Kevin’s response to the trigger green
My Peter Green and the End of the Game for us.
December 1970
Image Copyright, Kevin Murphy
I had missed the early years of the British Blues Boom as I was a young Friar in a monastery. A few months after I left in June 1968, out of the corner of a community centre came an experience which changed my life. Some ethereal music was playing with the most plaintive singing and a heart rending wail of ‘I just wish I had never been born’.
It moved into a rock section which warmed me, before settling down and the singer finished with the line, ‘And I wish I was in love’.
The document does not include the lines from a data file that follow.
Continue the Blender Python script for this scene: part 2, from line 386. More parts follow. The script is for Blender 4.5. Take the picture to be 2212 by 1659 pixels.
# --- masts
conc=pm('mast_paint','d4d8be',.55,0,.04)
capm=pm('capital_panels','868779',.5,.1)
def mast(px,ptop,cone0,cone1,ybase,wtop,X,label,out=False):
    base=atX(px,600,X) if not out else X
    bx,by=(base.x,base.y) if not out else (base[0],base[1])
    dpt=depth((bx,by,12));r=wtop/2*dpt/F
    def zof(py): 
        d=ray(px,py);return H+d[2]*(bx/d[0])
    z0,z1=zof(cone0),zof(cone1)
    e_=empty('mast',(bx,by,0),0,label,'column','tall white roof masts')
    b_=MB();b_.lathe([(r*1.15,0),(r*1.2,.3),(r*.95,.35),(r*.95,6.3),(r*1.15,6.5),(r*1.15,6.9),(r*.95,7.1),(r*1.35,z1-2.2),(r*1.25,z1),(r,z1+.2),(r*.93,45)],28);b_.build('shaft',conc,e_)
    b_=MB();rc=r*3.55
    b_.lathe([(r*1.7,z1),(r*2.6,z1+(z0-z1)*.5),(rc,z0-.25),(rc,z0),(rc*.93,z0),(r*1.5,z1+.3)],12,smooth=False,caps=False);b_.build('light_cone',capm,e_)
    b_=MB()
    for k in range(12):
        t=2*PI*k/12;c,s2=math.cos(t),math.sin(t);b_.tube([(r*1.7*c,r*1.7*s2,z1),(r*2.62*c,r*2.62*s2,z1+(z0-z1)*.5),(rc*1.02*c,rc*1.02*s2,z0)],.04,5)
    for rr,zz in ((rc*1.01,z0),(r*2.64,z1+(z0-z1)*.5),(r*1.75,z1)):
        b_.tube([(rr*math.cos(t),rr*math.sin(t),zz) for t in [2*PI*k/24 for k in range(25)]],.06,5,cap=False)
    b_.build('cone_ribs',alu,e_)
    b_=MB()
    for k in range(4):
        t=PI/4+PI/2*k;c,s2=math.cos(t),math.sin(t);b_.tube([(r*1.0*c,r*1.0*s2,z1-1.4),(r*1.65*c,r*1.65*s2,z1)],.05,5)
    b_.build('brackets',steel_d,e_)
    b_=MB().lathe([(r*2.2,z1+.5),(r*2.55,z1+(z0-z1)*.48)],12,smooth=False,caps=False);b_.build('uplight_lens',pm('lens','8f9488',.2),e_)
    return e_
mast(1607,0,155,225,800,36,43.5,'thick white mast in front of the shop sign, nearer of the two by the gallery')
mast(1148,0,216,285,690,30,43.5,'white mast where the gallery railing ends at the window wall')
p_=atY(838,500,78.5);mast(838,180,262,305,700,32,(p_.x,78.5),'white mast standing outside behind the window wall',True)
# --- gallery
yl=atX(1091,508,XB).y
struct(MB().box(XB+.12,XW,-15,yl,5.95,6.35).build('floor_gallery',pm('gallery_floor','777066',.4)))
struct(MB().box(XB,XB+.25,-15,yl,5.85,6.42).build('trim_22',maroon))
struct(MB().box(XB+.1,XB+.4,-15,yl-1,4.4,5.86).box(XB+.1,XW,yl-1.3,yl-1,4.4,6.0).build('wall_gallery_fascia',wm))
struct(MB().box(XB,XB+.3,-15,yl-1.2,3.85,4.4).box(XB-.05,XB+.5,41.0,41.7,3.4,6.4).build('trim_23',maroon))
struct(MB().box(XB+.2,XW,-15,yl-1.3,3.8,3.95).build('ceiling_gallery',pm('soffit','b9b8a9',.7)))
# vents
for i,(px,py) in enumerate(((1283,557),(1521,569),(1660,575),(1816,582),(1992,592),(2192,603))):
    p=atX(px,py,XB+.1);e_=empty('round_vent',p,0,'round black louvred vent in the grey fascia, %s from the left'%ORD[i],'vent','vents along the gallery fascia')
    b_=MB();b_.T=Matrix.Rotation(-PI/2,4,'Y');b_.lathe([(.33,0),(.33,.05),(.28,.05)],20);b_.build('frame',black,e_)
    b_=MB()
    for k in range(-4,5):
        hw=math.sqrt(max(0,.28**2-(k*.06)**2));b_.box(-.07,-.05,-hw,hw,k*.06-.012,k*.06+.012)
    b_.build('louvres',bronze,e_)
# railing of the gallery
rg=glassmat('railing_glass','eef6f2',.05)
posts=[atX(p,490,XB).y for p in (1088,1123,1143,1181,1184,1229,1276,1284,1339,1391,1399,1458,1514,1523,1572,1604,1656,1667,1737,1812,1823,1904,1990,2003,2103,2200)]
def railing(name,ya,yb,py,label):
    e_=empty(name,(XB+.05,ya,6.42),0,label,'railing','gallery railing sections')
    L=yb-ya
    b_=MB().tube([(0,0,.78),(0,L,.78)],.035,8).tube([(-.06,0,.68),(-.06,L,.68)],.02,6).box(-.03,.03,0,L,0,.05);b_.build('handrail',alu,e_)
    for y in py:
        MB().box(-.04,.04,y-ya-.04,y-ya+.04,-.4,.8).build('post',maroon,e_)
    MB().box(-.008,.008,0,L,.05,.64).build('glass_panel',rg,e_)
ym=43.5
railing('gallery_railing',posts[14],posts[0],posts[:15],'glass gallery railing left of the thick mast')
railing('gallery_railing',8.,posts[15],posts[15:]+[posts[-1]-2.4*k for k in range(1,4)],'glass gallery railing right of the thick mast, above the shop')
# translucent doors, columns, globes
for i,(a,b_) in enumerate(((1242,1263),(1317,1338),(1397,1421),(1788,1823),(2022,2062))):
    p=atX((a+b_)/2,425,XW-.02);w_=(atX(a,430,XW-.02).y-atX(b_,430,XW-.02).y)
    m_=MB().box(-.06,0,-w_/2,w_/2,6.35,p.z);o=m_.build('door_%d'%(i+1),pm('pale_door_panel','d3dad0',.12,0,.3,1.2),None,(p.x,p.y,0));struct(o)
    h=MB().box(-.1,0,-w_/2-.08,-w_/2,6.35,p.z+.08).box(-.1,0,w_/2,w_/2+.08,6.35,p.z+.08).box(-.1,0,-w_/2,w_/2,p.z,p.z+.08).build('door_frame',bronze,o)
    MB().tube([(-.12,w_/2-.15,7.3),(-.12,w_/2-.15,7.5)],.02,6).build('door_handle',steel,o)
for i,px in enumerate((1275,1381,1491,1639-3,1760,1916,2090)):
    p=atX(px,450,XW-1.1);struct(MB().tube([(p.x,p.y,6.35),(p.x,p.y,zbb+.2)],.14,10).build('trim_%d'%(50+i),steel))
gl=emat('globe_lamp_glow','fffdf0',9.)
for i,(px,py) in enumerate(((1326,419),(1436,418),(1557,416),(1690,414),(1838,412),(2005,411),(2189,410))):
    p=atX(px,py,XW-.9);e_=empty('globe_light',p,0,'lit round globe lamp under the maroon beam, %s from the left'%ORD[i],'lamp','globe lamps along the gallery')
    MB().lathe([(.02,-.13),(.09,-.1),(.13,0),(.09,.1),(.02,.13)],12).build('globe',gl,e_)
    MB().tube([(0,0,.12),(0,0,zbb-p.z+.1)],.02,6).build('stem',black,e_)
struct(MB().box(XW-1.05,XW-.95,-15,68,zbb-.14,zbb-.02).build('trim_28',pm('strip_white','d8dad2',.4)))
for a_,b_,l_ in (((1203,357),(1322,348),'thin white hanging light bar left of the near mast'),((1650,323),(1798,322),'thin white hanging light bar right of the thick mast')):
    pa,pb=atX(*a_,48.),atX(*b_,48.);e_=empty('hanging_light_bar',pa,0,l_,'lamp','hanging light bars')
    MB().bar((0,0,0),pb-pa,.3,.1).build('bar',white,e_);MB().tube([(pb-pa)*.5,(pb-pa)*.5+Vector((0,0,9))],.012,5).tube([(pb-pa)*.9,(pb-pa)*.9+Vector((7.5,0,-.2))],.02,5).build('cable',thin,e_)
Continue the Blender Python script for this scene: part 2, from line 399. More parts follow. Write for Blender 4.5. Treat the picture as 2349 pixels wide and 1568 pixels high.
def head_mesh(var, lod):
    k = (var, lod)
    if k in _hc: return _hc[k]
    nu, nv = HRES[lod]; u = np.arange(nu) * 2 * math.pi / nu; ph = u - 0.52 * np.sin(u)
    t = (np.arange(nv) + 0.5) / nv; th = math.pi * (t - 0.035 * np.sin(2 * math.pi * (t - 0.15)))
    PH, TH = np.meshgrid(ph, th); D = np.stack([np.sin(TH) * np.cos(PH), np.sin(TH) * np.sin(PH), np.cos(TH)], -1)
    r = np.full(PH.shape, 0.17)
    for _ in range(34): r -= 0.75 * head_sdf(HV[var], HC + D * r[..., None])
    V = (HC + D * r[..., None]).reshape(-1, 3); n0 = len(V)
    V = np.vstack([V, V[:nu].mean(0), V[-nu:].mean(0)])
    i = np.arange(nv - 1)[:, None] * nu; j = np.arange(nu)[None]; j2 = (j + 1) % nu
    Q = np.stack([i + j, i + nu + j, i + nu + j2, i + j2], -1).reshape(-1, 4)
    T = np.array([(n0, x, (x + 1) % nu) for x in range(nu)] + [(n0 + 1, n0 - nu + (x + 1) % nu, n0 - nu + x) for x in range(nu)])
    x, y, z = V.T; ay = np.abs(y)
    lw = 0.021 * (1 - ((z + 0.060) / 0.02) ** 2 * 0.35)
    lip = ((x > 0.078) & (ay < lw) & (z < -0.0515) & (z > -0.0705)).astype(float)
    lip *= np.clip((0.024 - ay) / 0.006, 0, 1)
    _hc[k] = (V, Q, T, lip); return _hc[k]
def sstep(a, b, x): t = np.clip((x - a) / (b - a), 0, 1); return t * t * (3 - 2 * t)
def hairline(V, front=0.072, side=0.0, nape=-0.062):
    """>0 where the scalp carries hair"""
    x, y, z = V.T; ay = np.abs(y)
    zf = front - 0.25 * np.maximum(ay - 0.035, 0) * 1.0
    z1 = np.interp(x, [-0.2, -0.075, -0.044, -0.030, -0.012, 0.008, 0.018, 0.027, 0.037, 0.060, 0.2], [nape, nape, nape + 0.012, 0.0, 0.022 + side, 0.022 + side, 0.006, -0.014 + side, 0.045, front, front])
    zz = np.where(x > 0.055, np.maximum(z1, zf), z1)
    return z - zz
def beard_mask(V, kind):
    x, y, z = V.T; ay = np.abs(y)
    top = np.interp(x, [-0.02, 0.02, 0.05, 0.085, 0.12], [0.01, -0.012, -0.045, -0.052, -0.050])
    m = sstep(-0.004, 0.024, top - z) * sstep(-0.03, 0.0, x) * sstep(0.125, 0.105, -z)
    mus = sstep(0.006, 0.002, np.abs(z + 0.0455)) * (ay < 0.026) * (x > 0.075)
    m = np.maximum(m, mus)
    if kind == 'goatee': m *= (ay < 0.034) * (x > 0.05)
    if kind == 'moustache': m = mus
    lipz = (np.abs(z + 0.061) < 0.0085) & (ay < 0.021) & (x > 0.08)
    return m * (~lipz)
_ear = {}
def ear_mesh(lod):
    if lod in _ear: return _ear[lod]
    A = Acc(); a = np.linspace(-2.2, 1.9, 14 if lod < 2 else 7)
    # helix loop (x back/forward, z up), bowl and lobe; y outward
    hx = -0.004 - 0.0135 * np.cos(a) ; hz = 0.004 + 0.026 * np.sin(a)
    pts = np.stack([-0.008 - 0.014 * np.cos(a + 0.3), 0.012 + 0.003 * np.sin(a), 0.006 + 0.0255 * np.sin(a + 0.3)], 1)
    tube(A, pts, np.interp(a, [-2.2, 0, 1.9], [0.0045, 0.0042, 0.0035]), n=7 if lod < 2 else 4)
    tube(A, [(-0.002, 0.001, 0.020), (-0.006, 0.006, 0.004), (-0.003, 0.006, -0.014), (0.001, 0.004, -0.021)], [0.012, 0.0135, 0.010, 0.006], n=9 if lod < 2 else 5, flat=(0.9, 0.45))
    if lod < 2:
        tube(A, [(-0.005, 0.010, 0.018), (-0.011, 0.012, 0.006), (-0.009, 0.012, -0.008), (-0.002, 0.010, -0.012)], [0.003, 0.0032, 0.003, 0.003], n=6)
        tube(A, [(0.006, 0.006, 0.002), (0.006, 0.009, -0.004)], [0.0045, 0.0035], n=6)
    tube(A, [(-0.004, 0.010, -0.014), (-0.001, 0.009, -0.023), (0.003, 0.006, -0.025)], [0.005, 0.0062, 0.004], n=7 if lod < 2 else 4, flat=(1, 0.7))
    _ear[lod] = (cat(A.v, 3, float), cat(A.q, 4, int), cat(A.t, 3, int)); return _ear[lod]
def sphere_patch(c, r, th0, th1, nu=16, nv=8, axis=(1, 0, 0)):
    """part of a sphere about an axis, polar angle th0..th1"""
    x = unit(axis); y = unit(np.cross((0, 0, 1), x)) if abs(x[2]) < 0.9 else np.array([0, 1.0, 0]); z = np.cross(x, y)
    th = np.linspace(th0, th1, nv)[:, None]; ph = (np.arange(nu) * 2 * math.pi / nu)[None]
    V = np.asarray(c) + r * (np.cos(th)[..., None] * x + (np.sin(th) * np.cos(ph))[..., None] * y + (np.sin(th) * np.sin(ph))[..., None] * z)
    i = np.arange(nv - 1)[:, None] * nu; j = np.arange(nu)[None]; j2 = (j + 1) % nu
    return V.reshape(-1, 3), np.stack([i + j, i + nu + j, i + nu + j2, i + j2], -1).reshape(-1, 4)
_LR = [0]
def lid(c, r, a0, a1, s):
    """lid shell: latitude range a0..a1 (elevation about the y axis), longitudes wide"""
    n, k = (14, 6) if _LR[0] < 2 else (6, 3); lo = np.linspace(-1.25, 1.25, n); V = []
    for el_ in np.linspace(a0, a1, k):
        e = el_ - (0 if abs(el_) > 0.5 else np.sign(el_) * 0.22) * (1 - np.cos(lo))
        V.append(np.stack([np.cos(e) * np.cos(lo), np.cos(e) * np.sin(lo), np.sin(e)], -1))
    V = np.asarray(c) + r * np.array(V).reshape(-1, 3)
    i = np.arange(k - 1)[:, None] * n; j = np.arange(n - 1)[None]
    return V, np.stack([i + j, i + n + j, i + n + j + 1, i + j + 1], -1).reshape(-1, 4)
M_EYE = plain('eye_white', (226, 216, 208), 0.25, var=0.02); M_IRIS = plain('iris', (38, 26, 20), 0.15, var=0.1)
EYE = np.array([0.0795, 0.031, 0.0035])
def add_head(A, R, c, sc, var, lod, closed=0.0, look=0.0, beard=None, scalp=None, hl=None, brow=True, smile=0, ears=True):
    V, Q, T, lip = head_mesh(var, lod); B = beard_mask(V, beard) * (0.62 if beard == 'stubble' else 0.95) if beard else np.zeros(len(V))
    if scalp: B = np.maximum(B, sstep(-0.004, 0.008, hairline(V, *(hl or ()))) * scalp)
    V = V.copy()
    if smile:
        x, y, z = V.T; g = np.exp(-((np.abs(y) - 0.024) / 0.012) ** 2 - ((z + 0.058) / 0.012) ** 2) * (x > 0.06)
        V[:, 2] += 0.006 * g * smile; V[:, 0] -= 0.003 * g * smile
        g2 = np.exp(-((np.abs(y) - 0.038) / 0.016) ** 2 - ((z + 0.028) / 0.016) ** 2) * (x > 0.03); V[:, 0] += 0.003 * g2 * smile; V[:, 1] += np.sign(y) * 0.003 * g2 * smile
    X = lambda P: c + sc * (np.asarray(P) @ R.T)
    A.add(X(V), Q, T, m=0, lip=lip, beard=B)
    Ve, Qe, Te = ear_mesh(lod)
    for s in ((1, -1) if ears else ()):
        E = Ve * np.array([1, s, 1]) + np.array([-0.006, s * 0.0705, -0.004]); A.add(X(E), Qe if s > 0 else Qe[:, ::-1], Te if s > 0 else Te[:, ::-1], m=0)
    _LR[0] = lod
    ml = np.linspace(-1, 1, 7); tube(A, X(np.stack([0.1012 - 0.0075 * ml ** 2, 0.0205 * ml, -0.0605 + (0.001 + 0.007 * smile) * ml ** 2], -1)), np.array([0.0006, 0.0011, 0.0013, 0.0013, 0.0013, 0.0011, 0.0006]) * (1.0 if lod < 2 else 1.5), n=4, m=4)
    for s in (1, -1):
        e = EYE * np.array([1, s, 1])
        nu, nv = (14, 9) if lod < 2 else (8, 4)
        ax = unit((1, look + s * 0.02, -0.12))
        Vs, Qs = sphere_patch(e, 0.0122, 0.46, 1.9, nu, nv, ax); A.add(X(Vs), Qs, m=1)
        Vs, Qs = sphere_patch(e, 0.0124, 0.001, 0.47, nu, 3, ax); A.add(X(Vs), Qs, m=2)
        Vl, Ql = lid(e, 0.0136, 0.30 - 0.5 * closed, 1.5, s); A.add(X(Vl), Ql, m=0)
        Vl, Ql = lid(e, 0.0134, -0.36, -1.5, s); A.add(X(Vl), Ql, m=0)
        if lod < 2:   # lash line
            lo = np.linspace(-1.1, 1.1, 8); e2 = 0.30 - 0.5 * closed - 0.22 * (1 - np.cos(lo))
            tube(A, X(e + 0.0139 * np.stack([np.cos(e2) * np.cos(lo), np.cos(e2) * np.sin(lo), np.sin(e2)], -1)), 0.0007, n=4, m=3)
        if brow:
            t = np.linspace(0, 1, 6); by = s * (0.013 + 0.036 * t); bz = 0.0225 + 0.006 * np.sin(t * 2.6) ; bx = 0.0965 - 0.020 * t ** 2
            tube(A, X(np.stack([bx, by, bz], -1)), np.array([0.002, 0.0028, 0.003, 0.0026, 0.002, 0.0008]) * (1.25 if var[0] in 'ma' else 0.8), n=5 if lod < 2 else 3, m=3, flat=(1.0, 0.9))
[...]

By that point I was hovering over the Juke box and learnt that the track was ‘Man of the World’ by Fleetwood Mac.
After being cloistered away from ‘the world’ for the whole of my teens, the song stirred something in me. Yes, I had ‘missed the sixties’, and I did wish I was in love.
I needed to hear more, so I played the B side. I could have lost out so much. ‘Earl Vince & The Valiants – Somebody’s Gonna Get Their Head Kicked In Tonite’? It seemed like Fleetwood Mac must be a novelty band, having a B side not by them: they must have so little material as to be a one-hit-wonder band.
It was from that same Juke box that I first heard Jimi Hendrix with ‘All along the Watchtower’. Luckily I was taking Melody Maker occasionally, so checked both – Mac and Jimi. It took a while to delve into the history to find what I had missed in music: Hendrix, Janis Joplin, The Doors, West Coast rock, the British Blues Boom all getting a grip on me.
In early 1969 I was elected Member Leader of our new Youth Club – Greyfriars, Oxford – whilst also suggesting ‘dances’ at the College of Further Education. During a steep learning curve, over the coming year I became Social Secretary, Soc Sec – and was invited to Melody Maker’s Battle of the Bands final. The show was memorable to me only for the act who covered the judging interval – singer of the novelty hit, Space Oddity and its even stranger B side ‘I’m a little Gnome and you can’t catch me’, David Bowie.
I had promoted Anarchy rock sensation The Edgar Broughton Band three times – Out Demons Out was their politics – Steamhammer, Gypsy, Gracious and Pete Brown’s Battered Ornaments among many others. So I did get deep into the burgeoning Rock Music scene.
I bought up the sparse back-catalogue of Fleetwood Mac, and soon realised that I was moved only by the tracks written and sung by Peter Green. This fitted because ‘Vince’ of the Valiants, was Jeremy Spencer who seemed to have only one tune and style – that of ‘Dust my Broom’ and I would soon be skipping those tracks.
I then needed to find where Peter had started. This led to John Mayall’s Bluesbreakers’ A Hard Road album, with the spine tingling instrumental The Supernatural. That became a live staple even with Splinter group thirty years later. And the singles – there it was, a B side, what was to become my song – Out of Reach – deep, sad blues singing, and spine tingling guitar – by an eighteen year old! The last line ‘I’m Out of reach, can’t take no more’, brought me up to date with Man of the World’s – ‘I wish I was in love.’
The search was now on for any opportunity to catch Peter Green’s Fleetwood Mac live.